U.S. Department of Homeland Security Official ...

Image via Wikipedia

I understand that presidential primaries can be nasty, but sometimes things get totally out of hand. Recent events in Texas show how our political system can be manipulated to the detriment of our national security.

CBN News is reporting today that Mohammed Elibiary, an advisor to the Department of Homeland Security, was given access to sensitive government documents. Mr. Elibiary then leaked some of those documents to the media. Supposedly, his goal was to defeat the presidential campaign of Texas Governor Rick Perry by accusing him of “Islamophobia.”

The article reports:

Out of 26 members on the Department of Homeland Security’s Advisory Council, only Elibiary was granted access to a nationwide database that includes terror watch lists and sensitive FBI reports. 

Mr. Elibiary is not an obvious candidate to be working with the Department of Homeland Security.
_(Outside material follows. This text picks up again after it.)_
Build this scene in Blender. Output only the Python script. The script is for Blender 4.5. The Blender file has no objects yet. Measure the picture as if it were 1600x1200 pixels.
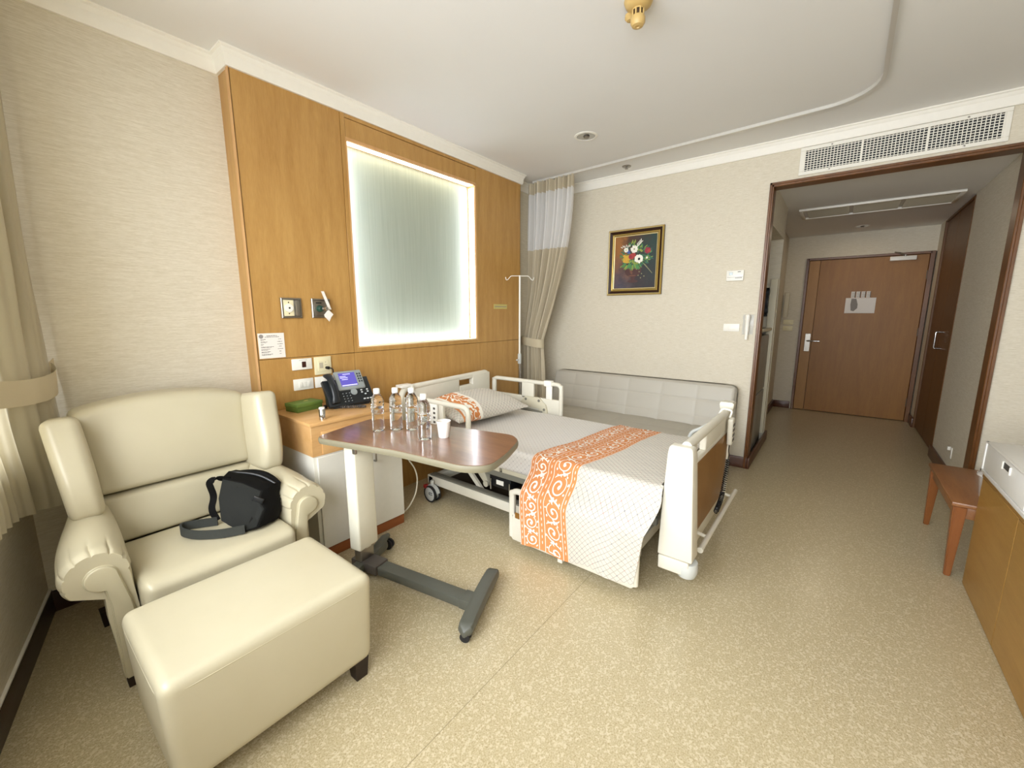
import bpy, bmesh, math, random
from math import sin, cos, pi, radians, sqrt, atan2, exp
from mathutils import Vector, Matrix, noise
random.seed(7)
S = bpy.context.scene
C = S.collection

# ---------------------------------------------------------------- camera, view, world, daylight
cam_d = bpy.data.cameras.new('camera'); cam = bpy.data.objects.new('camera', cam_d); C.objects.link(cam)
cam.location = (0, 0, 1.38)
cam.rotation_euler = (radians(90 - 9.64), 0, radians(38.0 - 90))
cam_d.sensor_width = 36; cam_d.lens = 36 * 648 / 1600; cam_d.clip_start = 0.02
S.camera = cam
S.view_settings.view_transform = 'Standard'; S.view_settings.look = 'None'
S.view_settings.gamma = 1; S.view_settings.use_curve_mapping = False
S.view_settings.exposure = 0.30
S.cycles.max_bounces = 10; S.cycles.diffuse_bounces = 6; S.cycles.glossy_bounces = 4; S.cycles.transmission_bounces = 10
S.cycles.caustics_reflective = False; S.cycles.caustics_refractive = False
S.cycles.sample_clamp_indirect = 6

w = bpy.data.worlds.new('sky'); S.world = w; w.use_nodes = True
bg = w.node_tree.nodes['Background']; bg.inputs[0].default_value = (0.80, 0.90, 1.0, 1); bg.inputs[1].default_value = 1.2

def area(name, loc, target, sx, sy, power, col):
    d = bpy.data.lights.new(name, 'AREA'); d.shape = 'RECTANGLE'; d.size = sx; d.size_y = sy; d.energy = power; d.color = col
    o = bpy.data.objects.new(name, d); C.objects.link(o); o.location = loc
    o.rotation_euler = (Vector(target) - Vector(loc)).to_track_quat('-Z', 'Y').to_euler()
    return o
# daylight entering through the big window behind the photographer
area('window_daylight', (-1.75, 0.55, 1.95), (1.40, 0.75, 1.20), 4.6, 2.6, 430, (0.94, 0.97, 1.0))
# dim ceiling lamp of the entry corridor
area('corridor_lamp', (6.55, -0.10, 2.40), (6.55, -0.10, 0), 0.12, 0.12, 2.2, (1.0, 0.84, 0.62))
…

The article reports:

In 2004, he spoke at a Texas conference honoring Iran’s notorious Ayatollah Khomeini as a “great Islamic visionary.”

He’s written in praise of one of the most influential Islamic radicals of the modern era: former Muslim Brotherhood leader Sayyid Qutb.

And he has spoken out against the prosecution of Hamas fundraisers in the U.S.

In a disturbing 2006 email exchange with a Dallas Morning News editor, Elibiary wrote: “Treat people as inferiors and you can expect someone to put a banana in your exhaust pipe or something.”